Dataset section
================================
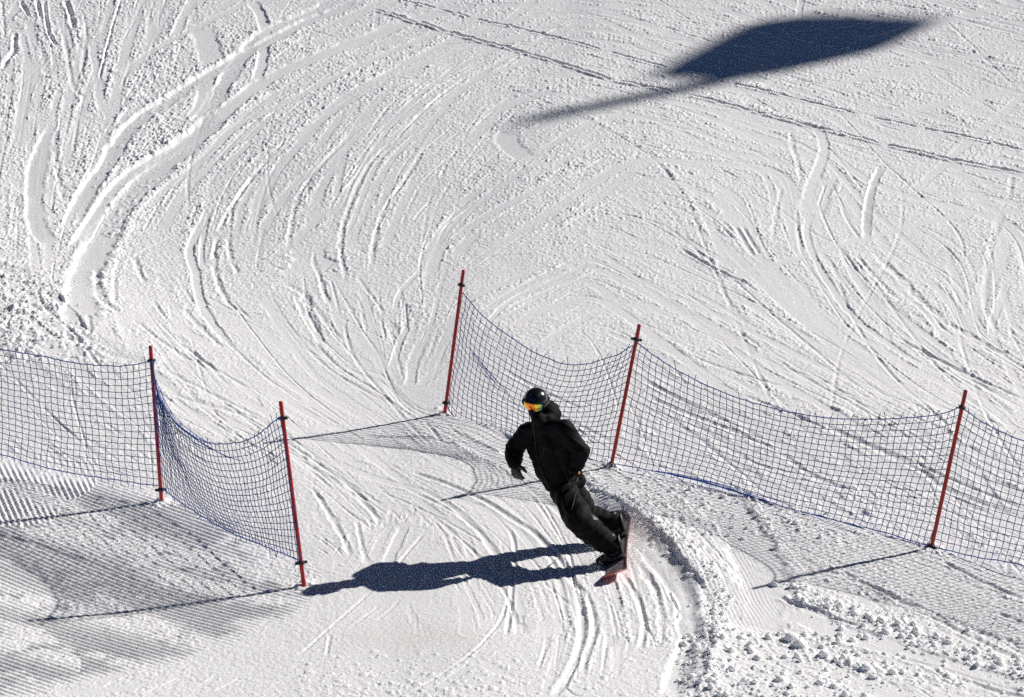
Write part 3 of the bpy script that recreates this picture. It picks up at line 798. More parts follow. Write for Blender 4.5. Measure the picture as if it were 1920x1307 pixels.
def lathe(profile, n=20):
    """profile [(r,z)] -> bmesh mesh data verts/faces"""
    V_, F_ = [], []
    for (r, z) in profile:
        for k in range(n):
            a = 2 * math.pi * k / n
            V_.append((r * math.cos(a), r * math.sin(a), z))
    for i in range(len(profile) - 1):
        for k in range(n):
            k2 = (k + 1) % n
            F_.append((i * n + k, i * n + k2, (i + 1) * n + k2, (i + 1) * n + k))
    return V_, F_

# ------------------------------------------------------------------ fence poles
POLES = {   # top pixel, foot pixel, lean towards/away (m), label
 'L1': ((282, 648), (303, 941), .06, "red fence pole at the bend of the left net, second nearest on that side"),
 'L2': ((526, 752), (570, 1099), .14, "tallest nearest red pole, ending the left net beside the shadow of the rider's head"),
 'R0': ((869, 506), (834, 774), -.06, "farthest red pole, ending the right net above the rider's head"),
 'R1': ((1199, 608), (1146, 874), -.08, "red pole standing just right of the rider's shoulder"),
 'R2': ((1811, 731), (1746, 1028), -.06, "rightmost red pole in the long right net"),
}
PL = {}
shaft_me = None
def pole_shaft():
    prof = [(0.0, 1.95), (.012, 1.95), (.0185, 1.945), (.019, 1.935), (.019, 1.30), (.0195, 1.295), (.0195, 0.3), (.019, .12), (.003, 0.0)]
    v, f = lathe(prof, 16)
    return mesh_np("pole_shaft", v, f)
def clip_mesh():
    v, f = lathe([(.0195, -.016), (.031, -.016), (.034, -.009), (.034, .009), (.031, .016), (.0195, .016)], 16)
    me_ = mesh_np("net_clip", v, f)
    bm = bmesh.new(); bm.from_mesh(me_)
    for s in (-1, 1):   # the little hooks
        m4 = Matrix.Translation((s * .045, 0, 0)) @ Matrix.Rotation(R(90), 4, 'X')
        r = bmesh.ops.create_cone(bm, cap_ends=True, segments=10, radius1=.014, radius2=.014, depth=.018, matrix=m4)
    bm.to_mesh(me_); bm.free()
    return me_
SHAFT, CLIP = pole_shaft(), clip_mesh()
POLE_LEN = 1.95
first_pole = None
for k, (tp, bp, lean, lab) in POLES.items():
    B = Vector(at(*bp)); 
    T = Vector(on_y(*tp, B.y + lean))
    ax = (T - B); L = ax.length; ax.normalize()
    rootp = T - ax * POLE_LEN
    if first_pole is None:
        root = empty("fence_pole", (0, 0, 0))
        sh = link("shaft", SHAFT, M['red'], root)
        c1 = link("net_clip", CLIP, M['clip'], root)
        c2 = link("net_clip", CLIP, M['clip'], root)
        first_pole = (root, sh, c1, c2)
    else:
        root = first_pole[0].copy(); COL.objects.link(root)
        sh, c1, c2 = [c.copy() for c in first_pole[1:]]
        for c in (sh, c1, c2):
            COL.objects.link(c); c.parent = root
    root.location = rootp
    root.rotation_mode = 'QUATERNION'
    root.rotation_quaternion = ax.to_track_quat('Z', 'Y')
    fr_top = {'L1': .095, 'L2': .092, 'R0': .105, 'R1': .105, 'R2': .11}[k]
    fr_bot = {'L1': .078, 'L2': .127, 'R0': .07, 'R1': .012, 'R2': .012}[k]
    c1.location = (0, 0, POLE_LEN - fr_top * L)
    c2.location = (0, 0, POLE_LEN - L + fr_bot * L)
    c1.rotation_euler = (0, 0, random.random() * 3); c2.rotation_euler = (0, 0, random.random() * 3)
    tag(root, lab, "pole", "red poles holding the blue nets")
    PL[k] = dict(B=B, T=T, ax=ax, L=L, top=T - ax * fr_top * L, bot=B + ax * fr_bot * L)

# ------------------------------------------------------------------ safety nets
def curve_fn(pts):
    P = spline(np.array(pts, float), 8.0)
    s = np.concatenate([[0], np.cumsum(np.linalg.norm(np.diff(P, axis=0), axis=1))]); s /= s[-1]
    return lambda u: np.stack([np.interp(u, s, P[:, 0]), np.interp(u, s, P[:, 1])], -1)

def net_bay(top, bottom, yA, yB, nu, nv, bulge_px, bulge_y, topfold=0.0, seed=0):
    """node grid of one bay: edge lines traced in the photograph, standing in the plane of its two poles and bellied out of it"""
    rd = np.random.default_rng(seed)
    u = np.linspace(0, 1, nu + 1); v = np.linspace(0, 1, nv + 1)
    tpx = curve_fn(top)(u); bpx = curve_fn(bottom)(u)
    xs = np.array([bottom[0][0], bottom[-1][0]])
    G = np.zeros((nu + 1, nv + 1, 3))
    jit = rd.normal(0, 1, (nu + 1, nv + 1, 2))
    # smooth wobble of the cords
    for i in range(nu + 1):
        for j in range(nv + 1):
            a, b = u[i], v[j]
            belly = math.sin(math.pi * a) ** .8 * math.sin(math.pi * b)
            p = bpx[i] * (1 - b) + tpx[i] * b
            wob = math.sin(a * 17 + b * 5 + seed) * .5 + math.sin(b * 13 - a * 7 + seed * 2) * .5
            p = p + np.array(bulge_px) * belly + np.array([wob * 2.3, wob * 1.2]) + jit[i, j] * np.array([.55, .45])
            Y = (yA * (1 - a) + yB * a) + bulge_y * belly + topfold * math.sin(math.pi * a) * b ** 2
            G[i, j] = on_y(p[0], p[1], Y)
    return G

def net_paths(G, rd):
    nu, nv = G.shape[0] - 1, G.shape[1] - 1
    paths = []
    for j in range(1, nv):
        paths.append(G[:, j])
    for i in range(nu + 1):
        paths.append(G[i, :])
    wh = []
    for i in range(nu + 1):       # cut ends sticking out past the edge ropes
        for (e, f) in ((nv, nv - 1), (0, 1)):
            if rd.random() < .8:
                d = (G[i, e] - G[i, f]); d = d / (np.linalg.norm(d) + 1e-6)
                d = d + rd.normal(0, .35, 3)
                L = rd.uniform(.02, .07)
                wh.append(np.array([G[i, e], G[i, e] + d * L * .6, G[i, e] + d * L + np.array([0, 0, -.004])]))
    return paths, wh

def smooth_path(P, sub=3):
    P = np.asarray(P)
    n = len(P)
    if n < 3: return P
    Q = np.vstack([2 * P[0] - P[1], P, 2 * P[-1] - P[-2]])
    t = (np.arange(sub) / sub)[None, :, None]
    a, b, c, d = Q[:-3, None], Q[1:-2, None], Q[2:-1, None], Q[3:, None]
    o = 0.5 * (2 * b + (c - a) * t + (2 * a - 5 * b + 4 * c - d) * t ** 2 + (3 * b - a - 3 * c + d) * t ** 3)
    return np.vstack([o.reshape(-1, 3), P[-1:]])

def make_net(label, bays, base):
    root = empty("safety_net", base)
    tag(root, label, "net", "blue safety nets on red poles")
    b0 = np.array(base)
    rd = np.random.default_rng(5)
    for (G, extra) in bays:
        paths, wh = net_paths(G, rd)
        paths = [smooth_path(p, 2) for p in paths]
        kn = []
        v, f = tube_mesh(paths + wh, .0033, 4)
        # knots where the cords cross
        K = G[:, 1:-1].reshape(-1, 3)
        oct_ = np.array([[1, 0, 0], [-1, 0, 0], [0, 1, 0], [0, -1, 0], [0, 0, 1], [0, 0, -1]]) * .0062
        of = np.array([[0, 2, 4, 4], [2, 1, 4, 4], [1, 3, 4, 4], [3, 0, 4, 4], [2, 0, 5, 5], [1, 2, 5, 5], [3, 1, 5, 5], [0, 3, 5, 5]])
        kv = (K[:, None] + oct_[None]).reshape(-1, 3)
        kf = (of[None, :, :3] + (np.arange(len(K)) * 6)[:, None, None]).reshape(-1, 3)
        me1 = mesh_np("net_panel", v - b0, f)
        bm = bmesh.new(); bm.from_mesh(me1)
        me2 = mesh_np("knots", kv - b0, kf); bm.from_mesh(me2)
        bm.to_mesh(me1); bm.free(); bpy.data.meshes.remove(me2)
        pn = link("net_panel", me1, M['net'], root)
        for (jj, nm) in ((-1, "top_rope"), (0, "bottom_rope")):
            v, f = tube_mesh([smooth_path(G[:, jj], 3)], .0052, 6)
            link(nm, mesh_np(nm, v - b0, f), M['rope'], root)
        if extra:   # the gathered fold of netting
            v, f = tube_mesh([smooth_path(p, 3) for p in extra], .0036, 4)
            link("net_fold", mesh_np("net_fold", v - b0, f), M['rope'], root)
    return root

yL1, yL2 = PL['L1']['B'].y, PL['L2']['B'].y
yR0, yR1, yR2 = PL['R0']['B'].y, PL['R1']['B'].y, PL['R2']['B'].y
yL0, yR3 = yL1 + 1.55, yR2 - 1.9
def bunch(pts, y0, y1, n, sx, sy, seed):
    rd = np.random.default_rng(seed)
    c = curve_fn(pts); out = []
    u = np.linspace(0, 1, 26)
    for k in range(n):
        q = c(u) + np.cumsum(rd.normal(0, .7, (26, 2)), 0) * .5 + np.array([rd.normal(0, sx), rd.normal(0, sy)]) * np.sin(np.pi * u)[:, None] ** .5
        Y = y0 + (y1 - y0) * u + rd.normal(0, .015)
        ne = int(26 * rd.uniform(.5, 1)); ns = int(rd.uniform(0, 5))
        out.append(np.array([on_y(a[0], a[1], yy) for a, yy in zip(q, Y)])[ns:ne])
    return out

GL0 = net_bay([(-330, 560), (-200, 610), (-80, 640), (0, 655), (80, 669), (150, 681), (230, 685), (283, 677)],
              [(-330, 742), (-200, 800), (-80, 832), (0, 852), (100, 880), (200, 897), (301, 912)], yL0, yL1, 52, 18, (4, 6), .10, 0, 1)
GL1 = net_bay([(285, 677), (296, 735), (318, 780), (345, 806), (380, 827), (425, 833), (475, 820), (527, 784)],
              [(303, 914), (350, 950), (430, 997), (500, 1026), (565, 1052)], yL1, yL2, 46, 18, (2, 18), -.34, -.10, 2)
fL = bunch([(288, 700), (302, 748), (326, 790), (360, 818), (400, 842), (445, 862), (500, 872)], yL1, yL1 - 1.2, 8, 4.2, 4.6, 3)
GR0 = net_bay([(866, 548), (905, 592), (960, 634), (1005, 662), (1060, 683), (1110, 680), (1160, 663), (1194, 639)],
              [(837, 757), (850, 779), (880, 796), (940, 812), (1000, 832), (1080, 853), (1146, 870)], yR0, yR1, 33, 18, (-10, 10), -.16, .06, 4)
fR = bunch([(880, 650), (905, 690), (935, 725), (965, 758), (985, 785)], yR0 - .20, yR0 - .80, 5, 3.5, 3.0, 5)
GR1 = net_bay([(1193, 640), (1240, 676), (1310, 715), (1400, 752), (1500, 776), (1600, 786), (1700, 783), (1760, 776), (1804, 763)],
              [(1148, 869), (1250, 888), (1350, 912), (1450, 944), (1550, 971), (1650, 996), (1744, 1025)], yR1, yR2, 49, 18, (4, 4), -.10, 0, 6)
fR1 = bunch([(1210, 882), (1300, 899), (1400, 928), (1480, 953), (1560, 974), (1640, 996)], yR1 - .12, yR2 + .25, 6, 2.4, 2.4, 8)
GR2 = net_bay([(1804, 765), (1850, 796), (1920, 827), (2010, 856), (2120, 880), (2260, 892), (2390, 882)],
              [(1747, 1024), (1830, 1044), (1920, 1062), (2020, 1098), (2150, 1142), (2310, 1190)], yR2, yR3, 46, 18, (4, 3), -.08, 0, 7)
make_net("blue net strung on the two left poles, its near bay sagging deeply", [(GL0, None), (GL1, fL)], tuple(PL['L1']['B']))
make_net("long blue net on the three right poles, running behind the rider", [(GR0, fR), (GR1, fR1), (GR2, None)], tuple(PL['R1']['B']))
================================
Stated goal
Reproduce the data above word for word from its first line through the line that holds "return V_, F_", both ends included; skip pictures.

Solution for this exercise
Write part 3 of the bpy script that recreates this picture. It picks up at line 798. More parts follow. Write for Blender 4.5. Measure the picture as if it were 1920x1307 pixels.
def lathe(profile, n=20):
    """profile [(r,z)] -> bmesh mesh data verts/faces"""
    V_, F_ = [], []
    for (r, z) in profile:
        for k in range(n):
            a = 2 * math.pi * k / n
            V_.append((r * math.cos(a), r * math.sin(a), z))
    for i in range(len(profile) - 1):
        for k in range(n):
            k2 = (k + 1) % n
            F_.append((i * n + k, i * n + k2, (i + 1) * n + k2, (i + 1) * n + k))
    return V_, F_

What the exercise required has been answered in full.